Could the lines from the start of the data through the line with "bright downlight', 'hatch')" be set down exactly, with no pictures among them?
** Begin **
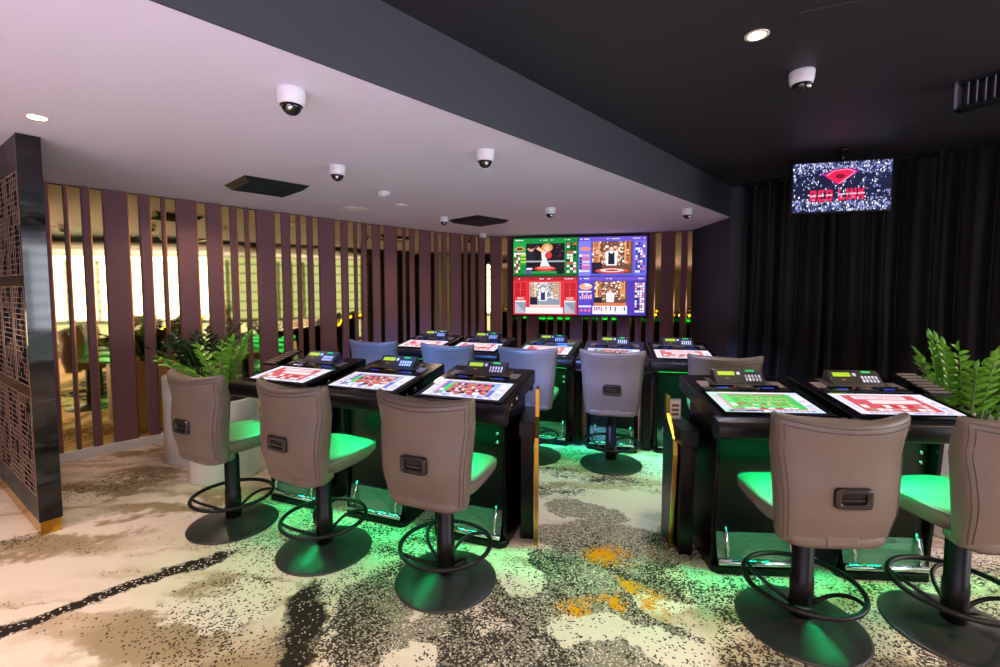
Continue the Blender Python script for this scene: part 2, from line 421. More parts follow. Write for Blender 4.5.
hw = MB(); hw.box((-8.05, 1.2, 1.5), (.1, 16.6, 3.0)); tag(hw.build('wall_side', M['back_paint']), kind='structure')

cb = MB(); cb.box((6.3, -1.5, 2.78), (3.2, 9.2, .06)); tag(cb.build('ceiling_bar', M['white_paint']), kind='structure')
# hatch seam on the dark ceiling
ht = MB()
q = [Vector((1.456, 2.344)), Vector((1.779, 2.696)), Vector((2.75, 2.35)), Vector((2.4, 1.95))]
cen = sum(q, Vector((0, 0))) / 4
ht.zprism([tuple(p) for p in q], HZ - .004, HZ + .01)
tag(ht.build('access_hatch', M['dark_paint'], bevel=.002, seg=1), 'flush dark access hatch in the dark ceiling beside the bright downlight', 'hatch')

# ---------------------------------------------------------------- curtain
def curtain(a, b_, name, folds):
    a, b_ = Vector(a), Vector(b_); d = (b_ - a); Ln = d.length; d.normalize(); n = Vector((-d.y, d.x)) * -1
    rnd = random.Random(3); ph = []
    s = 0.
    while s < Ln + .3: ph.append(s); s += rnd.uniform(.10, .26)
    amp = [rnd.uniform(.05, .11) for _ in ph]
    def off(s, z):
        k = max(i for i in range(len(ph)) if ph[i] <= s + 1e-9); w = (ph[min(k + 1, len(ph) - 1)] - ph[k]) or .1
        t = (s - ph[k]) / w
        g = 1 - .35 * max(0, (z - 2.4) / .6)
        return amp[k] * g * (math.sin(PI * t) ** 1.6) + .012 * math.sin(7 * s + 2 * z)
    nx, zs = int(Ln / .012), [0.02, .4, .8, 1.2, 1.6, 2.0, 2.3, 2.55, 2.72, 2.80, 2.84, 2.9]
    vs = []; fs = []
    for z in zs:
        for i in range(nx + 1):
            s = Ln * i / nx; sw = s + .02 * math.sin(2.3 * s + z * 1.7) * (1 - z / 3)
            p = a + d * s + n * off(max(0, min(Ln, sw)), z); vs.append((p.x, p.y, z))
    for j in range(len(zs) - 1):
        for i in range(nx): fs.append((j * (nx + 1) + i, j * (nx + 1) + i + 1, (j + 1) * (nx + 1) + i + 1, (j + 1) * (nx + 1) + i))
    mb = MB(); mb.add(vs, fs, True); o = mb.build(name, M['curtain'])
    so = o.modifiers.new('thick', 'SOLIDIFY'); so.thickness = .006
    tr_ = MB(); t = d * (Ln / 2); c = a + t; tr_.box((c.x, c.y, 2.925), (Ln, .035, .03), Matrix.Rotation(math.atan2(d.y, d.x), 3, 'Z'))
    tr_.build('curtain_rail', M['vent'], o)
    return o
cu = curtain((3.12, 5.98), (4.50, 3.80), 'curtain', 22)
tag(cu, 'floor length black pleated curtain along the right side of the room', 'curtain')

# ---------------------------------------------------------------- chair
def superellipse(a, b_, n, k=40):
    out = []
    for i in range(k):
        t = 2 * PI * i / k; c_, s_ = math.cos(t), math.sin(t)
        out.append((math.copysign(abs(c_) ** (2 / n), c_) * a, math.copysign(abs(s_) ** (2 / n), s_) * b_))
    return out
BZ0, BZ1 = .52, 1.062
def back_mid(t): return interp([(0, -.195), (.35, -.225), (.7, -.235), (1, -.285)], t)
def back_hw(t): return interp([(0, .226), (.35, .246), (.75, .266), (1, .282)], t)
def back_th(t): return interp([(0, .056), (.4, .076), (.8, .058), (1, .036)], t)
def back_curve(x, t): return .80 * x * x * (.4 + .9 * t)
def back_ring(t, grow=1., k=44):
    z = BZ0 + (BZ1 - BZ0) * t
    return [(x, back_mid(t) + y + back_curve(x, t), z + .30 * x * x * (t > .5)) for x, y in superellipse(back_hw(t) * grow, back_th(t) * grow, 3.6, k)]
def make_chair():
    root = empty('casino_chair')
    b = MB(); b.lathe([(.278, 0), (.28, .006), (.268, .011), (.17, .024), (.085, .042), (.055, .052)], 56); b.build('base_plate', M['disc'], root)
    p = MB(); p.lathe([(.05, .045), (.05, .24), (.046, .245), (.046, .47), (.042, .475), (.042, .535)], 28); p.build('post', M['black_metal'], root)
    ring = [(.247 * math.cos(2 * PI * k / 56), .247 * math.sin(2 * PI * k / 56), .205) for k in range(56)]
    MB().tube(ring, .0125, 12, True).build('foot_ring', M['black_metal'], root)
    for k in range(4):
        a0 = R(45 + 90 * k); pts = []
        for i in range(11):
            t = i / 10; r = .247 * (1 - t) + .05 * t; a = a0 + R(38) * (1 - (1 - t) ** 2); z = .205 - .10 * t ** 1.6
            pts.append((r * math.cos(a), r * math.sin(a), z))
        MB().tube(pts, .0095, 10).build('spoke', M['black_metal'], root)
    sw = MB(); sw.lathe([(.05, .525), (.13, .532), (.15, .54), (.15, .556)], 28); sw.build('swivel_plate', M['black_metal'], root)
    # seat: tapering upholstered slab lofted upward
    rings = []
    for z, g, n in ((.548, .80, 3.4), (.553, .86, 3.6), (.575, .93, 4), (.595, .985, 4.2), (.617, 1., 4.4), (.632, .985, 4.2), (.641, .95, 4), (.646, .86, 3.4), (.648, .6, 3), (.649, .25, 2.5)):
        rings.append([(x * (1 - .06 * (y / .24)), y + .045 - (.02 if z < .6 else 0) * (1 - g) * 4, z - .012 * max(0, (y - .12) / .12)) for x, y in superellipse(.238 * g, .245 * g, n, 44)])
    MB().loft(rings).build('seat', M['leather'], root)
    sp = [(x * (1 - .06 * (y / .24)), y + .045, .637 - .012 * max(0, (y - .12) / .12)) for x, y in superellipse(.236, .243, 4.2, 44)]
    MB().tube(sp, .0022, 6, True).build('piping', M['leather_seam'], root.children[-1])
    # backrest
    rings = []
    for t, g in ((0, .55), (.004, .8), (.015, .93), (.04, 1), (.12, 1), (.25, 1), (.4, 1), (.55, 1), (.7, 1), (.82, 1), (.9, 1), (.95, 1), (.98, .95), (.993, .82), (1, .55)):
        rings.append(back_ring(t, g) if g == 1 else [(x * (.94 + .06 * g), back_mid(t) + (y - back_mid(t) - back_curve(x, t)) * g + back_curve(x, t), z) for x, y, z in back_ring(t)])
    bk = MB().loft(rings).build('backrest', M['leather'], root)
    # two stitched seams round the rear face
    for ins, rr in ((.91, .0020), (.965, .0018)):
        pts = []
        def rear(x, t): 
            a = abs(x) / back_hw(t); return back_mid(t) - back_th(t) * (1 - min(1, a) ** 3.6) ** (1 / 3.6) + back_curve(x, t)
        tb, tt = .05, (.925 if ins < .93 else .965)
        for i in range(13): t = tb + (tt - tb) * i / 12; x = -back_hw(t) * ins; pts.append((x, rear(x, t) - .0008, BZ0 + (BZ1 - BZ0) * t + .30 * x * x * (t > .5)))
        for i in range(1, 12): x = -back_hw(tt) * ins * (1 - i / 6); pts.append((x, rear(x, tt) - .0008, BZ0 + (BZ1 - BZ0) * tt + .30 * x * x))
        for i in range(13): t = tt + (tb - tt) * i / 12; x = back_hw(t) * ins; pts.append((x, rear(x, t) - .0008, BZ0 + (BZ1 - BZ0) * t + .30 * x * x * (t > .5)))
        MB().tube(pts, rr, 6).build('seam', M['leather_seam'], bk)
    # pull handle: frame round a hollow grip
    hz, hy = .755, rear(0, (.755 - BZ0) / (BZ1 - BZ0))
    h = MB(); W, H, T = .150, .088, .024
    rg = []
    for g, dy in ((1., .004), (1., -.008), (.95, -.014), (.72, -.014), (.66, -.002), (.64, .004)):
        sx = W / 2 * g if g > .9 else W / 2 - .021 - (0.72 - g) * .05; sz = H / 2 * g if g > .9 else H / 2 - .021 - (0.72 - g) * .05
        rg.append([(x, hy + dy, hz + z) for x, z in superellipse(sx, sz, 7, 36)])
    n_ = 36
    vs = [p for r_ in rg for p in r_]; fs = []
    for i in range(len(rg) - 1):
        for k in range(n_): fs.append((i * n_ + k, i * n_ + (k + 1) % n_, (i + 1) * n_ + (k + 1) % n_, (i + 1) * n_ + k))
    h.add(vs, fs, True); hd = h.build('handle', M['handle_plastic'], root)
    MB().box((0, hy - .0005, hz), (W - .05, .004, H - .05)).build('grip_hollow', M['black_plastic'], hd)
    MB().box((0, hy - .004, hz - .008), (W - .06, .008, .014)).build('grip_bar', M['handle_plastic'], hd, bevel=.003)
    # fabric tab joining back to seat
    tabm = MB(); tabm.prism([(-.262, .53), (-.255, .527), (-.1, .527), (-.1, .54), (-.252, .575), (-.2575, .578)], -.065, .065)
    tabm.build('rear_tab', M['leather'], root, bevel=.004)
    # lower shell between back and seat
    rings = []
    for z, g in ((.508, .8), (.512, .93), (.53, 1), (.556, 1), (.565, .92)):
        rings.append([(x, y - .16, z) for x, y in superellipse(.210 * g, .095 * g, 4, 40)])
    MB().loft(rings).build('seat_skirt', M['leather'], root)
    return root
chair0 = make_chair()
CH = [  # x, y, facing (deg clockwise from straight ahead), label
    (-1.83, 3.073, 28, 'taupe leather casino stool at the planter end of the left bank, nearest the white pots'),
    (-1.083, 2.754, 28, 'taupe leather casino stool in the middle of the three along the left bank'),
    (-.30, 2.458, 23, 'taupe stool at the aisle end of the left bank, whole back facing out'),
    (1.444, 2.121, 2, 'large taupe stool in front of the green roulette terminal on the right bank'),
    (2.14, 2.08, -5, 'taupe stool cut by the right edge of the photo, in front of the white planter'),
    (-1.25, 4.93, 18, 'blue-lit stool back showing furthest left in the rear row, beyond the left bank'),
    (-.45, 4.62, 18, 'blue-lit stool back second from left in the rear row, above the aisle-end terminal'),
    (.31, 4.37, 17, 'grey-blue stool in the rear row half hidden by the gold edged left divider'),
    (1.02, 4.15, 14, 'grey stool alone in the open aisle, its full back seen under the video wall'),
    (1.85, 3.85, 15, 'rear row stool of which only the top edge shows behind the right bank'),
]
for i, (x, y, a, lab) in enumerate(CH):
    o = chair0 if i == 0 else copy_tree(chair0)
    o.location = (x, y, 0); o.rotation_euler = (0, 0, -R(a))
    tag(o, lab, 'chair', 'casino stools at the gaming terminals')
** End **
# TASK SOLUTION:
Continue the Blender Python script for this scene: part 2, from line 421. More parts follow. Write for Blender 4.5.
hw = MB(); hw.box((-8.05, 1.2, 1.5), (.1, 16.6, 3.0)); tag(hw.build('wall_side', M['back_paint']), kind='structure')

cb = MB(); cb.box((6.3, -1.5, 2.78), (3.2, 9.2, .06)); tag(cb.build('ceiling_bar', M['white_paint']), kind='structure')
# hatch seam on the dark ceiling
ht = MB()
q = [Vector((1.456, 2.344)), Vector((1.779, 2.696)), Vector((2.75, 2.35)), Vector((2.4, 1.95))]
cen = sum(q, Vector((0, 0))) / 4
ht.zprism([tuple(p) for p in q], HZ - .004, HZ + .01)
tag(ht.build('access_hatch', M['dark_paint'], bevel=.002, seg=1), 'flush dark access hatch in the dark ceiling beside the bright downlight', 'hatch')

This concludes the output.